19 punktów, 11 zbiórek i 14 asyst - to wtorkowy dorobek gwiazdora Cleveland Cavaliers LeBrona Jamesa, który już na inaugurację sezonu zdobył triple-double. W poprowadzeniu zespołu do zwycięstwa najbardziej pomogli mu Kyrie Irving (29 punktów) i Kevin Love (23 pkt). Mistrzowską formę Cavs pokazali dopiero w drugiej połowie spotkania. Po dwóch kwartach wygrywali trzema punktami, w trzeciej powiększyli przewagę o 15 i spokojnie dowieźli zwycięstwo do końca.
W fazie zasadniczej poprzedniego sezonu królowało Golden State Warriors, które dopiero w finale zatrzymali Cavaliers. Latem drużynę GSW wzmocnił jeszcze Kevin Durant i wydawało się, że będą oni jednym z mocnych faworytów do mistrzostwa.
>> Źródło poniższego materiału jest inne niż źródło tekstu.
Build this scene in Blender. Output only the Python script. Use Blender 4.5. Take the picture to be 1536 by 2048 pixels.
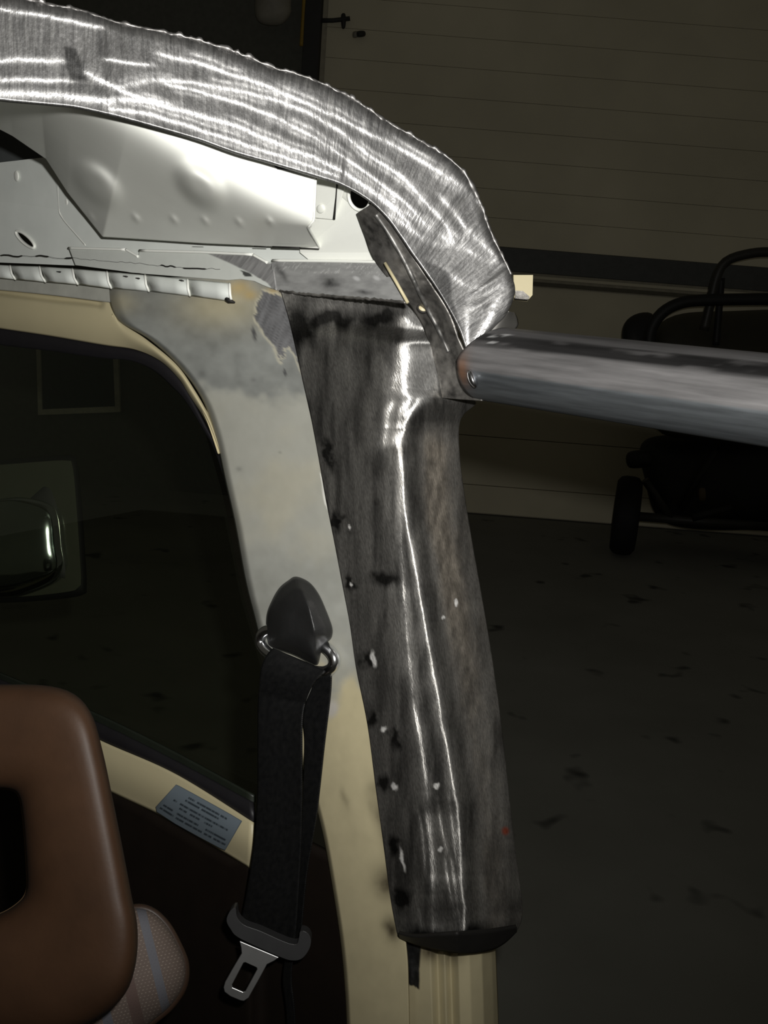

Pierwszego spotkania nie będą jednak mile wspominać. Byli wyraźnie gorsi od San Antonio Spurs i przegrali 100:129. Poprawienie osiągnięcia z poprzedniego sezonu, czyli zwycięstw w pierwszych 24 meczach, GSW mają już z głowy.
W trzecim z wtorkowych spotkań Portland Trail Blazers pokonali Utah Jazz 113:104.